Williams-Sonoma's Tariff Bill Is Set To Jump, Analyst Warns

Benzinga11-21

Williams-Sonoma Inc. (NYSE:WSM) posted another solid quarter, with resilient sales and industry-leading margins. However, the stock slipped as investors looked ahead to a sharply higher tariff bill that threatens to squeeze profitability heading into 2026.

Telsey Advisory Group analyst Cristina Fernández reaffirmed her Outperform rating on Williams-Sonoma but lowered her price forecast to $220 from $225, applying a ~24x P/E multiple to her updated 2026 EPS estimate.

She said the company delivered a good third quarter, with consistent comparable sales growth, strong full-price selling, and disciplined cost control that kept operating margins in the high teens.

Also Read: Williams-Sonoma Likely To Report Lower Q3 Earnings; These Most Accurate Analysts Revise Forecasts Ahead Of Earnings Call

Fernández noted that comps have stayed within a 3.4% to 4.0% range for three straight quarters, signaling steady demand across the company's major brands.

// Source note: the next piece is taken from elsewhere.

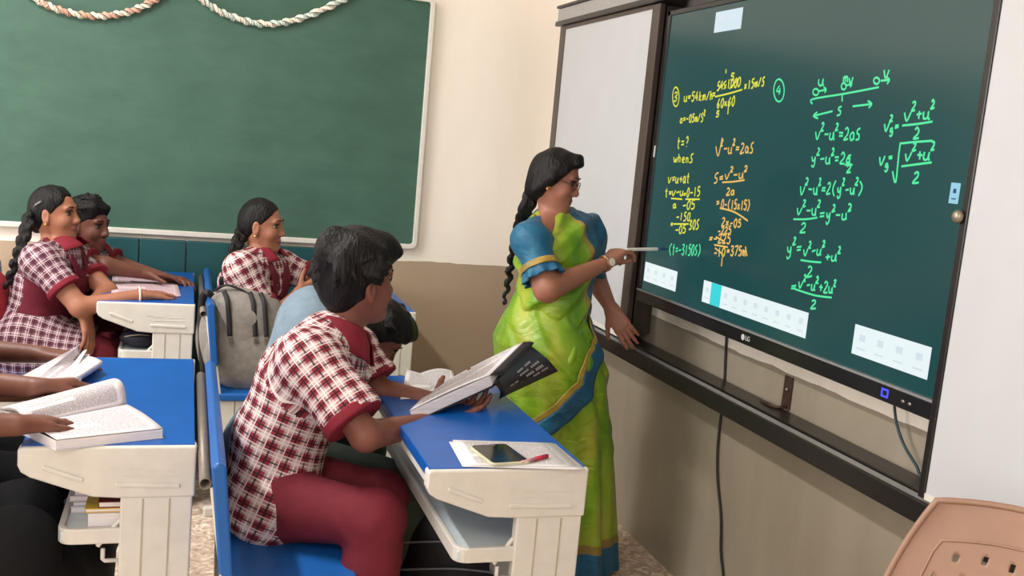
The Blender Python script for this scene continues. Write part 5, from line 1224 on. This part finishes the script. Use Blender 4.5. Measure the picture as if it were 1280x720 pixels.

Fernández said the market reaction—shares slipped roughly 2%—reflected growing concern about higher tariff costs rather than the quarter's operational strength.

Williams-Sonoma reported that tariff expenses were lower than expected in the third quarter because several increases were delayed; however, it expects a notable spike in the fourth quarter. The blended tariff rate has jumped to 35% from 6% a year ago.

She highlighted that Williams-Sonoma has offset much of the impact through vendor concessions, sourcing shifts, supply-chain efficiencies, SG&A reductions, and selective price increases, though she still models mild operating-margin pressure ahead.

She added that a U.S.–India trade deal could ease future pressure, given that 16% of the company's goods originate from India and currently face a 50% tariff.

Fernández said Williams-Sonoma remains well-positioned long-term due to a balanced revenue mix between furniture and non-furniture, white-space merchandise opportunities, a flexible cost structure, scale at roughly $8 billion in annual sales, and a debt-free balance sheet with about $900 million in cash.

The company maintained its 2025 revenue growth outlook of 0.5% to 3.5% and raised its operating margin forecast to 17.8% to 18.1%.

Fernández now models 2025 EPS of $8.73 and 2026 EPS of $9.05, reflecting more conservative assumptions around rising tariffs.

TD Cowen analyst Max Rakhlenko also reiterated a Buy rating on Williams-Sonoma and lowered his price forecast to $210 from $225, reflecting a more cautious stance as the company navigates rising tariffs and ongoing cost pressures.

Price Action: WSM shares were trading higher by 1.80% to $177.76 at last check Thursday.